Jak się modlić? Tak jak potrafimy, ale nie może być to czas, kiedy będziemy realizowali siebie i swoje pomysły! W modlitwie nie chodzi o długość, jej rodzaj, ale o nawiązanie osobistej relacji z Jezusem. Tak wiele robimy, tak wiele myślimy, tak wiele mówimy, z wielkim hałasem zajmujemy cały teren naszego wnętrza, gdzie jest zatem miejsce dla Boga? On żyje w nas, ale czy ma swobodę, by żył, działał i wyrażał się? Dlatego najlepszy rodzaj modlitwy to milczenie i słuchanie! Pozwól, by to Duch Święty modlił się w tobie i prowadził cię do spotkania z Jezusem. Patrz z ufnością jak dziecko na Ojca, nawet pośród najtrudniejszych doświadczeń życia.
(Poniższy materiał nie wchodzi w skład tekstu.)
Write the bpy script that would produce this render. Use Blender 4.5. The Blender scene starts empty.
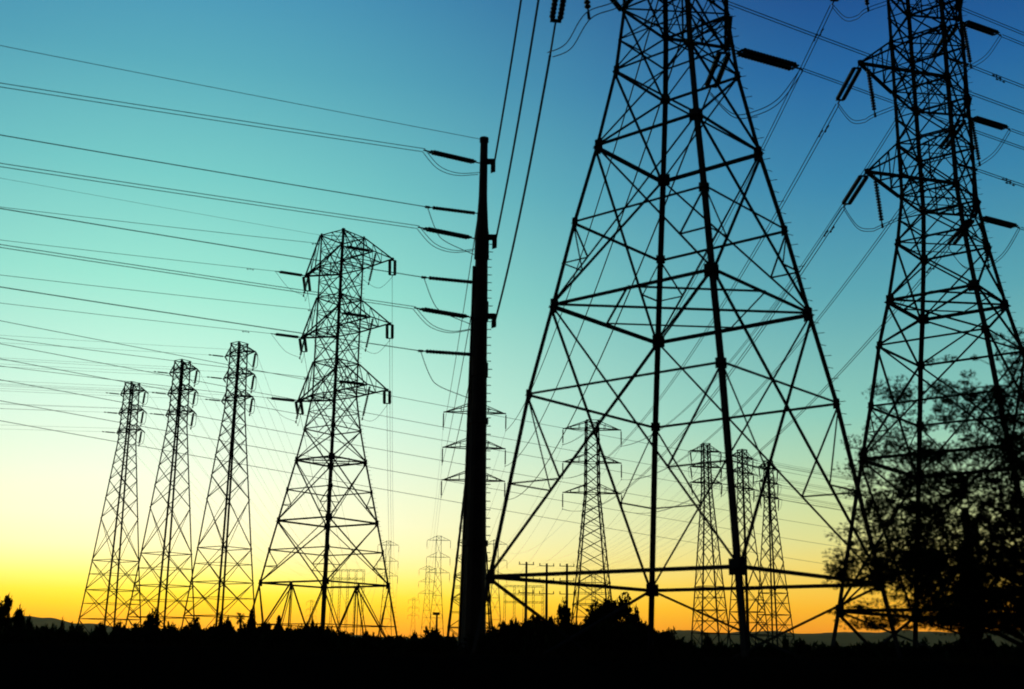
import bpy, math, random
from math import sin, cos, pi, radians, sqrt, atan2
from mathutils import Vector, Matrix

random.seed(7)
scene = bpy.context.scene
COL = scene.collection

# ------------------------------------------------------------------ camera
FPX, PITCH, ROLL = 1206.0, radians(14.42), radians(-0.86)
EYE = 1.6
cam_d = bpy.data.cameras.new("camera")
cam = bpy.data.objects.new("camera", cam_d)
COL.objects.link(cam)
cam_d.sensor_width = 36.0
cam_d.lens = 36.0 * FPX / 1024.0
cam_d.clip_start = 0.1
cam_d.clip_end = 120000
cam.location = (0, 0, EYE)
cam.rotation_mode = 'XYZ'
cam.rotation_euler = (Matrix.Rotation(pi / 2 + PITCH, 3, 'X') @ Matrix.Rotation(-ROLL, 3, 'Z')).to_euler()
scene.camera = cam
cam_d.dof.use_dof = True
cam_d.dof.focus_distance = 250.0
cam_d.dof.aperture_fstop = 0.85
scene.cycles.filter_width = 1.9
scene.view_settings.view_transform = 'Standard'
scene.view_settings.look = 'None'
scene.view_settings.gamma = 1.0
scene.view_settings.exposure = 0.0
scene.view_settings.use_curve_mapping = False
scene.cycles.max_bounces = 4

# ------------------------------------------------------------------ dusk sky
SUN_AZ = radians(-16)          # from +Y towards +X
world = bpy.data.worlds.new("World")
scene.world = world
world.use_nodes = True
nt = world.node_tree
nt.nodes.clear()


def srgb(c):
    def f(v):
        v /= 255.0
        return v / 12.92 if v <= 0.04045 else ((v + 0.055) / 1.055) ** 2.4
    return (f(c[0]), f(c[1]), f(c[2]), 1)


def nd(t, **kw):
    n = nt.nodes.new(t)
    for k, v in kw.items():
        setattr(n, k, v)
    return n


def lk(a, b):
    nt.links.new(a, b)


def mth(op, a, b=None, clamp=False):
    n = nd('ShaderNodeMath', operation=op, use_clamp=clamp)
    for i, v in enumerate((a, b)):
        if v is None:
            continue
        if isinstance(v, (int, float)):
            n.inputs[i].default_value = v
        else:
            lk(v, n.inputs[i])
    return n.outputs[0]


tc = nd('ShaderNodeTexCoord')
sp = nd('ShaderNodeSeparateXYZ')
lk(tc.outputs['Generated'], sp.inputs[0])
elev = mth('DIVIDE', mth('ARCSINE', sp.outputs[2]), radians(90.0), True)
elev = mth('POWER', elev, 0.5)       # more ramp room close to the horizon


HAZE = 2.4e-5
SKY_GAIN = 1.36


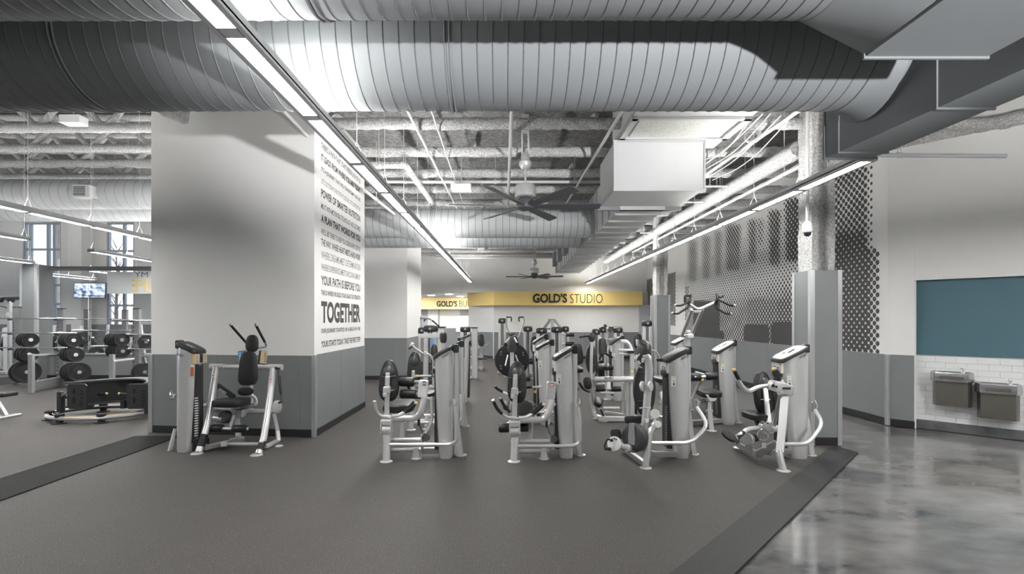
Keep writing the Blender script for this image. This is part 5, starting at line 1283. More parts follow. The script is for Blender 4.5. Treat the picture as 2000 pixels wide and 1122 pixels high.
mb = T.mb('axle', 'silver'); mb.tube([P(812, 735, 7.4), P(842, 735, 7.5)], .018, 10, 0); mb.tube([P(828, 775, 7.5), P(846, 782, 7.55)], .02, 10, 0); mb.tube([P(828, 812, 7.6), P(868, 812, 7.65)], .026, 10, 0); mb.tube([P(806, 822, 7.5), P(868, 822, 7.65)], .026, 10, 0)
mb = T.mb('adjust_knob', 'yellow_tip'); mb.cyl(P(814, 735.5, 7.4), P(811, 735, 7.38), .022)
mb = T.mb('seat', 'vinyl'); mb.pad(P(826, 770, 7.85), (1, 0, 0), (0, 1, .05), .38, .42, .08, 3.2)
mb = T.mb('guard_tube', 'silver'); mb.tube([P(806, 826, 7.5), P(896, 826, 7.5), P(902, 818, 7.5), P(899, 770, 7.55)], .022, 10, .08)
mb = T.mb('middle_foot', 'silver'); mb.beam(P(834, 812, 7.55), P(832, 834, 7.5), .05, .05); foot(T, P(832, 835, 7.5), .06)
T.done()
T = Thing('chest_machine', 'silver machine whose tall plain shell shows side-on past the leg extension tower', 'machine', (-.9, 10.1, 0), 'strength machines')
tw = tower(T, 9.85, 899, 917, 663, 655, side=1, plate='plastic', placards=False, texts=False, dep=.30)
mb = T.mb('stack_cover', 'plastic'); mb.bb(X_(899, 9.83), X_(907, 9.83), 9.83, 9.9, Z_(700, 9.85), Z_(661, 9.85), .02)
mb = T.mb('arm_bar', 'silver'); mb.beam(P(818, 657, 10.6), P(860, 656, 10.5), .08, .10); mb = T.mb('arm_pivot', 'plastic'); mb.lathe([(.03, -.11), (.065, -.08), (.075, 0), (.07, .1), (.03, .13)], P(866, 661, 10.3), (0, 0, 1), 20)
mb = T.mb('upright', 'silver'); mb.beam(P(866, 668, 10.3), P(868, 782, 10.3), .07, .07, (0, 1, 0)); mb.beam(P(866, 780, 10.3), P(900, 782, 10.1), .08, .07); foot(T, (X_(866, 10.3), 10.3, 0), .08)
mb = T.mb('seat', 'vinyl'); mb.pad(P(858, 730, 10.35), (1, 0, 0), (0, 1, .05), .40, .42, .09, 3.2); mb = T.mb('backrest', 'vinyl'); mb.pad(P(848, 692, 10.45), (1, 0, 0), (0, .15, 1), .17, .42, .08, 3, .8)
T.done()

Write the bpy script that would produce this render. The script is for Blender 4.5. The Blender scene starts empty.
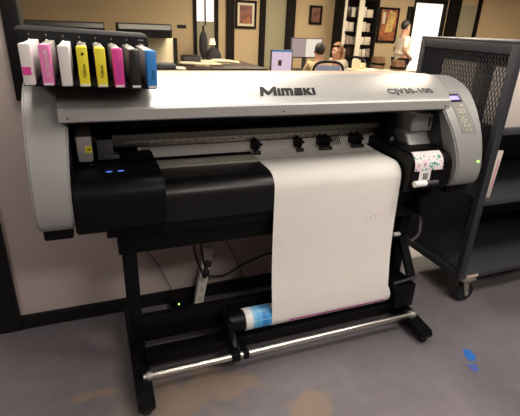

Kiedy będziesz jak Jezus niesłusznie oskarżany, wzgardzony, w Ogrójcu i na Krzyżu.
Każda przyjaźń wymaga czasu, dlatego wchodząc w osobistą relację z Jezusem trzeba dać Mu nieco swobody, czekać na Niego, a może nawet przeprawić się przez pustynię lub iść jak pielgrzym, szukając światła. On pierwszy cię umiłował, dlatego modlić się to pozwolić się kochać i samemu kochać. To patrzeć na Boga i pozwolić, by On patrzył na ciebie.
Modlić się to dbać o ciszę swojego serca, bo milczenie jest drogą do osobistego i wewnętrznego spotkania z milczącą i żywą obecnością Boga, którego poznawać i wielbić będziemy całą wieczność.